Let Ramu’s present age be$x$years.

According to the question, the product of Ramu’s age five years ago with his age $9$ years later is $15$.
\[\therefore \left( {x - 5} \right)\left( {x + 9} \right) = 15\]
After multiplying,
\[
   \Rightarrow {x^2} + 9x - 5x - 45 - 15 = 0 \\
   \Rightarrow {x^2} + 4x - 60 = 0 \\
\]
This is a quadratic equation and we have to find the value of$x$.
Now, using factoring (splitting the middle term) method, we get:
\[
   \Rightarrow {x^2} + 10x - 6x - 60 = 0 \\
   \Rightarrow x\left( {x + 10} \right) - 6\left( {x + 10} \right) = 0 \\
   \Rightarrow \left( {x + 10} \right)\left( {x - 6} \right) = 0 \\
\]
Hence, either \[x + 10 = 0\]or \[x - 6 = 0\]
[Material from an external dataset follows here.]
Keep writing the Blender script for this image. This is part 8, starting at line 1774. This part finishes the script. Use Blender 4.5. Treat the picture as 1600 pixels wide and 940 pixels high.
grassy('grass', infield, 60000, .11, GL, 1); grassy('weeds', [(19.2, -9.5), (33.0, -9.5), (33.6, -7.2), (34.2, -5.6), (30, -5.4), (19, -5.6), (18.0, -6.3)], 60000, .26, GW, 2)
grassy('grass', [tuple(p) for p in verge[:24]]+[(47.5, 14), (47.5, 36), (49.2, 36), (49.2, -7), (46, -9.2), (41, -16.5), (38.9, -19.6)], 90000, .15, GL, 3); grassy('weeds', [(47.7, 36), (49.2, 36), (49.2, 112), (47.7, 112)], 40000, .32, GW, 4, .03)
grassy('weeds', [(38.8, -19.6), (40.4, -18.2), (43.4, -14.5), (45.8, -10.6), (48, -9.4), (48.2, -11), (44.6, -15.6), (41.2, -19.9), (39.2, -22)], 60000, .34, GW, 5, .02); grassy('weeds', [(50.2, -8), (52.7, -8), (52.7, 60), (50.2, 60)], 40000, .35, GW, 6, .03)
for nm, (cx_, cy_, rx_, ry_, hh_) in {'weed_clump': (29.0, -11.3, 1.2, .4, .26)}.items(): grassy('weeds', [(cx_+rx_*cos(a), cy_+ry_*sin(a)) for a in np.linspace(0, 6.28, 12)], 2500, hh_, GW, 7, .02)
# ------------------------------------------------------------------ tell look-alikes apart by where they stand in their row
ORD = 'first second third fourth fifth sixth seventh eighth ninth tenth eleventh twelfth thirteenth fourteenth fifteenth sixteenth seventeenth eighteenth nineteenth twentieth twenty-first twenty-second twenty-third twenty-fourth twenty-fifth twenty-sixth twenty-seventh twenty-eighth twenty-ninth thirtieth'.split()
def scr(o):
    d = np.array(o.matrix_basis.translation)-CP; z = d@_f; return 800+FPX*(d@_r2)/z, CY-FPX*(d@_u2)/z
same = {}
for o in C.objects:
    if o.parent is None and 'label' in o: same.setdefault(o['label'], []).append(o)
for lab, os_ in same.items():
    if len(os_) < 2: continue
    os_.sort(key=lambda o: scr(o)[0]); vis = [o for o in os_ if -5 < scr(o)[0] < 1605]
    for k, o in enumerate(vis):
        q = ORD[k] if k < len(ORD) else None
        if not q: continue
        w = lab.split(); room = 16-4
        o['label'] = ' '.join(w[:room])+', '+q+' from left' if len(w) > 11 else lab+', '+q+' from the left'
If we take \[x + 10 = 0\], then\[x = - 10\] which is rejected as$x$represents age which cannot be negative.
$
  \therefore x - 6 = 0 \\
  x = 6 \\
$
Hence, Ramu’s present age is${ 6}$years.

Note: Always try to write the information given in equation form and identify the number of variables present. Also, there are four ways to solve quadratic equations which are factoring, using the square roots, completing the square and the quadratic formula.